Também se chama “cancão” e "capitão".  


FEITO
Usa-se na mesma função de “como”; termo de comparação. 

“É uma comida esquisita, feito um pirão frio, temperado”. 

“Ele estava usando um troço de metal na cabeça, feito um capacete.” 

“Fiquei ali feito um idiota, e todo mundo mangando de mim.”



APITAR
Em todo canto “apitar” é soprar um apito. Em cresci ouvindo essa palavra como sinônimo de “buzinar” (o carro).  Já foi de uso generalizado no Nordeste, mas está desaparecendo nas últimas décadas, pelo menos nos ambientes por onde eu ando. 

Quando você chegar lá em casa, apite, que eu desço rapidinho”. 

“Olha que coisa, o cara passou direto no sinal vermelho, nem apitou nem nada”. 

“A coisa que eu tenho mais raiva é esse tipo de alarme que basta a gente encostar num carro e ele passa dez minutos apitando”.


RISCAR
Chegar de repente, às pressas. É uma imagem bem concreta, de quem chega fazendo atrito no chão, freando um carro, uma bicicleta, pisando com força etc.

“Eu já estava desistindo de esperar e ia chamar um táxi, mas quando deu sete e meia ele riscou com o carro lá em frente, falou que tinha ficado preso num engarrafamento”.

Ela aí chamou o rei
Ligeiramente mostrou,
O rei também conheceu
Bastante se alegrou,
Bem na porta do palácio
O seu cavalo riscou.

Do seu cavalo apeou
Para no palácio entrar
Já o rei e a rainha
Vieram lhe encontrar
Levaram ele nos braços
Para a saudade matar.

(Minelvino Francisco da Silva, “O filho de João Acaba-Mundo e o Dragão do Reino Encantado”, em Minelvino Francisco da Silva, pag. 112)



TIMÃO
Acho que no Brasil todo essa palavra já perdeu o sentido original de “a roda que se usa parar manobrar o leme e dar direção ao barco” e passou a ser visto como o apelido do time do Corinthians paulista. Cujo símbolo visual, aliás, é um timão, uma roda-do-leme.
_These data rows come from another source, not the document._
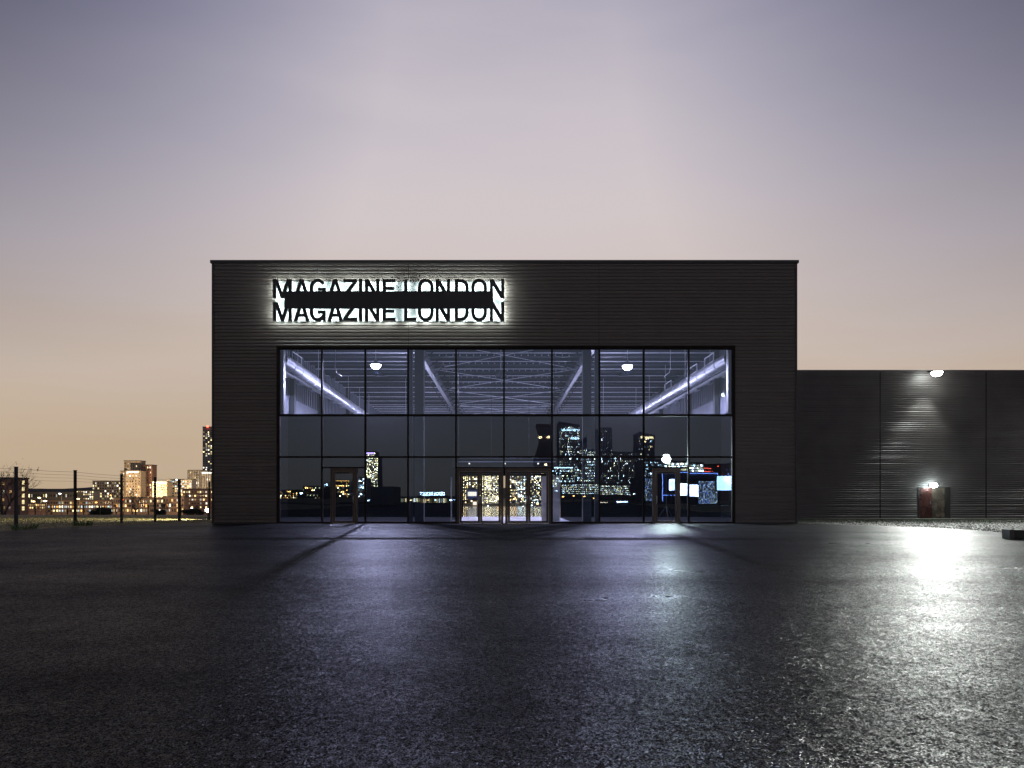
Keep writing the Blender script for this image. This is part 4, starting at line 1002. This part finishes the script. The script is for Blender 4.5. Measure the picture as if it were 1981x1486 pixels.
t = city('mirror_tower', 'dark tower with an orange lit top floor mirrored in the ninth middle pane', 1237, 1270, 843, 300, 'dark', 20, 16, .20, ('white','cool','warm'), ST_*.55, pb=950, crown=('warm', 10, .8), roofbox=False, **MK)
crown_wedge(t, half(1237, 1270, 300), PR(0, 843, 300).z + .05, 1.4, .3)
city('mirror_office', 'glassy office with a bluish lit roof edge mirrored right of the entrance doors', 1068, 1112, 905, 230, 'dark', 10, 24, .30, ('cool','cool','white','yellow'), ST_*.45, pb=955, crown=('cool', 12, .8), **MK)
city('mirror_office', 'long lower office with yellow green floors mirrored behind the lamps', 1086, 1245, 938, 170, 'dark', 5, 110, .60, ('yellow','yellow','white','cool'), ST_*.34, pb=958, ww=.6, wh=.4, **MK)
city('mirror_office', 'white lit top storey mirrored right of the floodlight', 1288, 1360, 894, 200, 'grey', 3, 22, .62, ('white','yellow','cool'), ST_*.7, pb=912, wh=.6, ww=.85, **MK)
city('mirror_office', 'dark block with cool lit floors mirrored left of the right side door', 1246, 1286, 892, 205, 'dark', 12, 18, .34, ('cool','cool','white'), ST_*.4, pb=955, **MK)
city('mirror_office', 'dark block behind the bright screens mirrored at the right end', 1360, 1425, 897, 210, 'brick_dark', 8, 20, .06, ('blue','red'), ST_*.5, pb=920, **MK)
city('mirror_kiosk', 'low pavilion with a speckled bluish front mirrored left of the right side door', 1247, 1290, 925, 122, 'navy', 24, 30, .5, ('cool','white','blue'), ST_*.10, pb=985, ww=.7, wh=.7, **MK)
city('mirror_kiosk', 'low pavilion with a speckled pale front mirrored between the two screens', 1350, 1387, 928, 110, 'navy', 24, 28, .5, ('cool','white','blue'), ST_*.12, pb=985, ww=.7, wh=.7, **MK)
def screen(px0, px1, p0, p1, d, col, st, label, ex=.0):
    a, b = PR(px0, p1, d), PR(px1, p0, d); W = abs(b.x-a.x)/2; t = thing('led_screen', label, 'screen', ((a.x+b.x)/2, a.y, 0), math.pi, 'lit screens mirrored on the right')
    mb = MB(); mb.box(-W-.2, W+.2, 0, .5, max(.1,a.z-.2), b.z+.2); mb.build('cabinet', wall_mat('navy'), t)
    m = bpy.data.materials.new('screen'); m.use_nodes = True; tt = m.node_tree; tt.nodes.clear()
    n = N(tt, 'ShaderNodeTexNoise'); n.inputs['Scale'].default_value = .6; g = N(tt, 'ShaderNodeNewGeometry'); tt.links.new(g.outputs['Position'], n.inputs['Vector'])
    r = N(tt, 'ShaderNodeValToRGB'); r.color_ramp.elements[0].position = .35; r.color_ramp.elements[1].position = .62; r.color_ramp.elements[0].color = (*[c*.45 for c in col], 1); r.color_ramp.elements[1].color = (*col, 1)
    tt.links.new(n.outputs['Fac'], r.inputs[0]); e = N(tt, 'ShaderNodeEmission'); e.inputs[1].default_value = st * 1.8; tt.links.new(r.outputs[0], e.inputs[0])
    o = N(tt, 'ShaderNodeOutputMaterial'); tt.links.new(e.outputs[0], o.inputs[0]); m.cycles.emission_sampling = 'NONE'
    mb = MB(); mb.box(-W, W, -.05, -.004, max(.3,a.z), b.z); mb.build('display', m, t)
    mb = MB(); 
    for x in (-W*.7, W*.7): mb.box(x-.12, x+.12, .51, .8, 0, b.z)
    mb.build('legs', M['trim'], t)
screen(1314, 1350, 936, 960, 105, (1, .95, 1), 13.3, 'pale white screen mirrored beside the right side door')
screen(1386, 1420, 920, 947, 100, (.55, .75, 1), 13.3, 'large pale blue screen mirrored at the right edge of the glazing')
screen(1294, 1305, 927, 949, 108, (.6, .7, 1), 15.2, 'blue white screen mirrored inside the right side door')
screen(1193, 1214, 970, 987, 90, (.75, .85, 1), 17.1, 'low white blue screen mirrored in the eighth lower pane')
screen(1160, 1177, 973, 982, 92, (1, .7, .4), 11.4, 'low orange screen mirrored in the eighth lower pane')
t = thing('lit_pavilion', 'glazed pavilion with blue edge lights mirrored on the right', 'pavilion', PR(1334, 1000, 112), math.pi); t.location.z = 0
W = 4.6
for z in (1.2, 5.0): mb = MB(); mb.box(-W, W, 0, .12, z, z+.08); mb.build('edge_light', wm('blue', 9), t)
for x in (-W, W-.08): mb = MB(); mb.box(x, x+.08, -.1, 0, .2, 5.0); mb.build('edge_light', wm('blue', 9), t)
mb = MB(); mb.box(-W, W, .2, 6, 0, 5.3); mb.build('wall', wall_mat('navy'), t)
t = thing('neon_sign', 'red neon bars mirrored above the pale blue screen', 'sign', PR(1368, 905, 118), math.pi)
for z in (0, -.6): mb = MB(); mb.tube([(-.6,0,z),(.6,0,z+.08)], .07, 6); mb.build('neon_tube', wm('red', 14), t)
mb = MB(); mb.box(-.1, .1, .1, .2, -6, .4); mb.build('post', M['trim'], t)
for px, py, c, s, r, lab in ((1088, 963, 'amber', 26, .2, 'amber street lamp mirrored left of the lamp row'), (1109, 961, 'amber', 26, .22, 'amber street lamp mirrored second in the lamp row'), (1130, 962, 'amber', 26, .2, 'amber street lamp mirrored third in the lamp row'),
        (1148, 966, 'amber', 18, .16, 'small amber street lamp mirrored right of the lamp row'), (587, 955, 'cool', 30, .3, 'white street lamp mirrored in the first lower pane'), (874, 984, 'cool', 34, .26, 'white lamp mirrored left of the entrance doors'),
        (845, 985, 'cool', 20, .16, 'small cool lamp mirrored under the roof sign'), (798, 985, 'warm', 24, .18, 'warm lamp mirrored under the pavilion'), (830, 986, 'amber', 18, .16, 'amber lamp mirrored under the roof sign'), (1226, 955, 'white', 20, .2, 'white lamp mirrored at the right of the offices'),
        (753, 975, 'cool', 20, .2, 'cool lamp mirrored over the dark container'), (713, 984, 'cool', 20, .22, 'cool lamp mirrored beside the dark container')):
    d = 120.0; p = PR(px, py, d); o = street_lamp((p.x, p.y, 0), max(.5, p.z), c, s, lab, r, 'street lamps behind the viewer'); o.rotation_euler = (0, 0, math.pi)
# dark hoarding, container and hedge behind the viewer
t = thing('shipping_container', 'dark container behind the viewer mirrored in the third lower pane', 'container', PR(738, 1000, 85), math.pi); t.location.z = 0
mb = MB(); mb.box(-1.4, 1.4, 0, 6, .15, 2.5); mb.build('body', wall_mat('dark'), t); mb = MB(); mb.box(-1.3, -.02, -.06, -.003, .25, 2.4); mb.box(.02, 1.3, -.06, -.003, .25, 2.4); mb.build('doors', wall_mat('navy'), t)
t = thing('site_hoarding', 'long dark hoarding behind the viewer mirrored along the bottom panes', 'hoarding', (0, -66, 0), math.pi)
for k in range(24):
    x = -48 + k * 4; mb = MB(); mb.box(x+.03, x+3.97, 0, .06, 0, .32 + .12 * math.sin(k * 1.3)); mb.build('board', wall_mat('dark'), t)
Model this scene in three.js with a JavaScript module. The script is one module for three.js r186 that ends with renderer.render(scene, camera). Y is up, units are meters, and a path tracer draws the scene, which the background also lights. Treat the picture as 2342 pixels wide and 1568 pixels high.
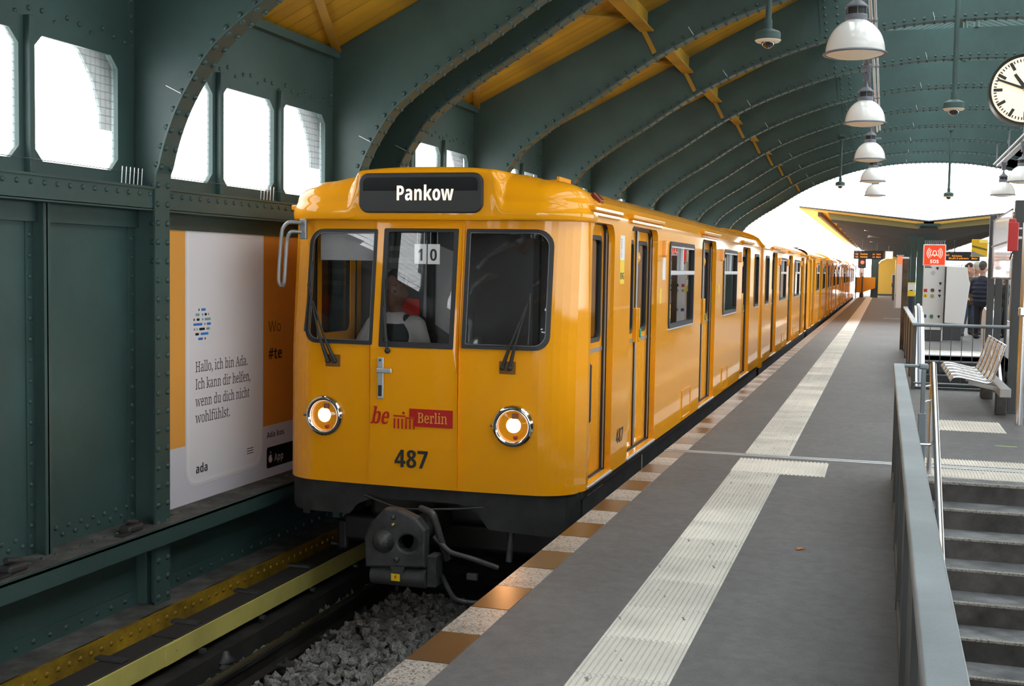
import * as THREE from 'three';
import { mergeGeometries } from 'three/addons/utils/BufferGeometryUtils.js';
import { RoundedBoxGeometry } from 'three/addons/geometries/RoundedBoxGeometry.js';
import { TextGeometry } from 'three/addons/geometries/TextGeometry.js';
import { FontLoader } from 'three/addons/loaders/FontLoader.js';
import { MarchingCubes } from 'three/addons/objects/MarchingCubes.js';
import { Brush, Evaluator, SUBTRACTION } from 'three-bvh-csg';

// ---------- camera, sky, exposure ----------
const scene = new THREE.Scene();
const camera = new THREE.PerspectiveCamera(31.768, 2342 / 1568, 0.05, 400);
camera.position.set(0, 1.6, 0);
camera.rotation.order = 'YXZ';
camera.rotation.set(-0.0629846, 0.298984, 0.0163580);
const renderer = new THREE.WebGLRenderer({ antialias: true });
renderer.toneMapping = THREE.LinearToneMapping;
renderer.toneMappingExposure = 2.3;
renderer.shadowMap.enabled = true;
scene.background = new THREE.Color(0.97, 0.985, 1.0);   // an even overcast sky
scene.backgroundIntensity = 3.0;

// ---------- helpers ----------
let seed = 7;
const rnd = () => { seed = (seed * 1664525 + 1013904223) >>> 0; return seed / 4294967296; };
const rr_ = (a, b) => a + (b - a) * rnd();
const V = (x, y, z) => new THREE.Vector3(x, y, z);
const V2 = (x, y) => new THREE.Vector2(x, y);
const loader = new FontLoader();
const F_SANS = await loader.loadAsync('fonts/droid/droid_sans_regular.typeface.json');
const F_BOLD = await loader.loadAsync('fonts/droid/droid_sans_bold.typeface.json');
const F_SERIF = await loader.loadAsync('fonts/droid/droid_serif_regular.typeface.json');
const F_SERIFB = await loader.loadAsync('fonts/droid/droid_serif_bold.typeface.json');

const names = {};
function numbered(n) { names[n] = (names[n] ?? -1) + 1; return names[n] ? n + '_' + String(names[n]).padStart(3, '0') : n; }
function flat(g) {
  const q = g.index ? g.toNonIndexed() : g;
  for (const k of Object.keys(q.attributes)) if (!['position', 'normal', 'uv'].includes(k)) q.deleteAttribute(k);
  if (!q.attributes.normal) q.computeVertexNormals();
  q.morphAttributes = {}; q.groups = [];
  return q;
}
function boxUV(g) {           // uv in metres, from the plane each triangle faces most
  const p = g.attributes.position, n = p.count, uv = new Float32Array(n * 2), a = V(), b = V(), c = V();
  for (let i = 0; i < n; i += 3) {
    a.fromBufferAttribute(p, i); b.fromBufferAttribute(p, i + 1); c.fromBufferAttribute(p, i + 2);
    const m = b.clone().sub(a).cross(c.clone().sub(a)), x = Math.abs(m.x), y = Math.abs(m.y), z = Math.abs(m.z);
    [a, b, c].forEach((v, k) => {
      uv[(i + k) * 2] = y >= x && y >= z ? v.x : x >= z ? v.z : v.x;
      uv[(i + k) * 2 + 1] = y >= x && y >= z ? v.z : v.y;
    });
  }
  g.setAttribute('uv', new THREE.BufferAttribute(uv, 2));
  return g;
}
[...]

No Nordeste é o termo (em desuso) que se dava a um tipo de camisão comprido, usado antigamente pelas crianças. 

Meia comprida,
não quer mais sapato baixo
vestido bem cintado
não quer mais vestir timão.
Ela só quer,
só pensa em namorar.

(Luiz Gonzaga, O Xote das Meninas, de Luiz Gonzaga e Zé Dantas)


TORNAR
O sentido mais comum é de voltar, vir de volta, repetir uma ação (“Ele tornou a ligar para casa, mas ninguém atendia”. No Nordeste se usa como “voltar a si, recuperar a consciência”. 

"Minha mãe se sentiu mal na fila do banco, aí, quando tornou, estava deitada num sofá na sala do gerente, e ouviu uma moça dizendo: 'Tá viva, graças a Deus!'"

Quando acordei do "ataque", da "grande aura" que só acomete os gênios, Margarida estava sustentando minha cabeça em seu colo alvo e aristocrático, e um Soldado de Polícia esperava, impassível, que eu "tornasse", para me dar um copo d'água que ele segurava na mão, mantendo o resto do corpo em posição de sentido.
(Ariano Suassuna, Romance da Pedra do Reino, Folheto LXIV)



FITEIRO  
No Nordeste é substantivo, e corresponde ao que no Sudeste seria chamado de “quiosque”, “barraca” (na forma de tendas metálicas desmontáveis e portáteis, cobertas por uma lona ou um plástico): um pequeno ponto de venda de miudezas como brinquedos, cigarros, utilidades caseiras, balas, chocolates, flâmulas, e ocasionalmente revistas.

Geralmente na forma de uma estante de madeira, com portas que podem ser trancadas a cadeado, encostada num muro, na calçada. Não é exagero imaginar que em algum momento ali também se vendiam fitas de tecido, coloridas, para enfeite.

“O nome dele é Zezinho, ele tem um fiteiro ali perto da esquina”. 

“Corre ali no fiteiro e vê se acha um cortador de unhas.”


A MULHER
É um modo de tratamento curioso, meio machista, que alguém usa para se referir à esposa.  Quando diz “a mulher” está querendo dizer “minha esposa”, mas esse tratamento me parece mais ríspido e distanciado do que dizer “minha mulher”, que mesmo impondo o sentido de posse implica também numa proximidade afetiva. Quando o cara diz “a mulher” é como se dissesse “aquela mulher que tem lá em casa, a que toma conta das coisas.

“Acho que eu vou pra casa, por que eu disse à mulher que ia jantar cedo”. 

“Ontem teve um barulho lá no quintal, a mulher acordou assustada, eu achei melhor avisar o vigia”.